2. The structure of claim 1 wherein return air ducts extend between said zones and said conditioned air source and motor operated dampers are provided in said ducts for operation with the dampers in said output ducts whereby said dampers in said output and return ducts are simultaneously either open or closed for each zone.

3. The structure of claim 1 wherein fifth and sixth circuits are provided for manually operating said dampers in each of said zones, said fifth and sixth circuits each including said power source, a normally open switch, and said damper motor and means for rendering said fourth and fifth circuits inoperative whereby selected dampers in each zone can be maintained continuously selectively open or closed independently of said timer.

4. The structure of claim 3 wherein said means for rendering said third and fourth circuits inoperative includes a linkage means connecting said normally open switches to normally closed switches in said third and fourth circuits and upon said normally open switches being actuated to a closed position said normally closed switches are moved to an open position.

5. The structure of claim 1 wherein said first circuit of said clock timer is open during night hours and closed during day hours and said second circuit is closed during night hours and open during day hours.

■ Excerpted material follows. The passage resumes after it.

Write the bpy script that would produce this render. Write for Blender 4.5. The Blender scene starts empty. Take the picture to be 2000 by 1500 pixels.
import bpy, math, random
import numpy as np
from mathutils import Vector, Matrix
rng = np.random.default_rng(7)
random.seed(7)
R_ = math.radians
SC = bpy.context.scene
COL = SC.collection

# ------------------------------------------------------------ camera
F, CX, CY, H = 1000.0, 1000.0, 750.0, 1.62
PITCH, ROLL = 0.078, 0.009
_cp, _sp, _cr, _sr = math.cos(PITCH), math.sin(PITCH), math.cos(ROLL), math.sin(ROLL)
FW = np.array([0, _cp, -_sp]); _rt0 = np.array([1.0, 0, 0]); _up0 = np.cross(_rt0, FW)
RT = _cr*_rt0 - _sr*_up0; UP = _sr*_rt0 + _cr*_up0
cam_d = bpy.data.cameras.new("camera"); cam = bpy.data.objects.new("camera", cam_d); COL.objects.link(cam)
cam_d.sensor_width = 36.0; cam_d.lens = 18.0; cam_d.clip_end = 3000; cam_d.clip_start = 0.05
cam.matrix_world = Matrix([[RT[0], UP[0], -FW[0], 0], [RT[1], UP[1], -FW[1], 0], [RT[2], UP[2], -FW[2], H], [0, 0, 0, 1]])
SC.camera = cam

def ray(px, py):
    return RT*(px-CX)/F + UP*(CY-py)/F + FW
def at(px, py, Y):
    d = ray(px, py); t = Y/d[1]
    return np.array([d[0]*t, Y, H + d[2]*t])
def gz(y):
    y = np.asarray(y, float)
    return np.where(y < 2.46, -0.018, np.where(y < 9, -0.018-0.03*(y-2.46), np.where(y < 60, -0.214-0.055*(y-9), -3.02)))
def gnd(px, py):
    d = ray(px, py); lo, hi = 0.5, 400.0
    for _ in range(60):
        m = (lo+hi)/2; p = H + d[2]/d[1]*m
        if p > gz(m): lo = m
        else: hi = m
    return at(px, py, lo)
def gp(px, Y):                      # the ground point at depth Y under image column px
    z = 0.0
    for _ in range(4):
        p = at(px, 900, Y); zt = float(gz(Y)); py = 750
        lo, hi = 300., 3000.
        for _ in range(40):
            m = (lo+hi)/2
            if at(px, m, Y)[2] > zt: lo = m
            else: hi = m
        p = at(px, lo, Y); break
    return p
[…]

6. The structure of claim 1 wherein said electrical control means for said conditioned air source is further defined as a solenoid valve in a fuel line connected to said conditioned air source further defined as a furnace having a burner for hot air and an air conditioner for cool air.

7. The structure of claim 1 wherein said first zone is further defined as including the day living rooms of a house and the second zone includes the evening rooms.

8. The structure of claim 1 wherein said limit switches are normally closed and said damper upon reaching an open position actuates said one limit switch in said third circuit to an open position thereby opening the third circuit and stopping the damper motor, and said damper upon reaching a closed position actuates said other limit switch in said fourth circuit to an open position thereby stopping the damper motor.

9. The structure of claim 8 wherein said dampers include a shaft extending outwardly of said duct and an actuating arm is provided on said shaft to move therewith and said limit switches are positioned in the path of said actuating arm for alternate engagement therewith as said damper moves between said open and closed positions.

10. The structure of claim 9 wherein a coupling is provided on said shaft and is connected to the output shaft of said reversible motor.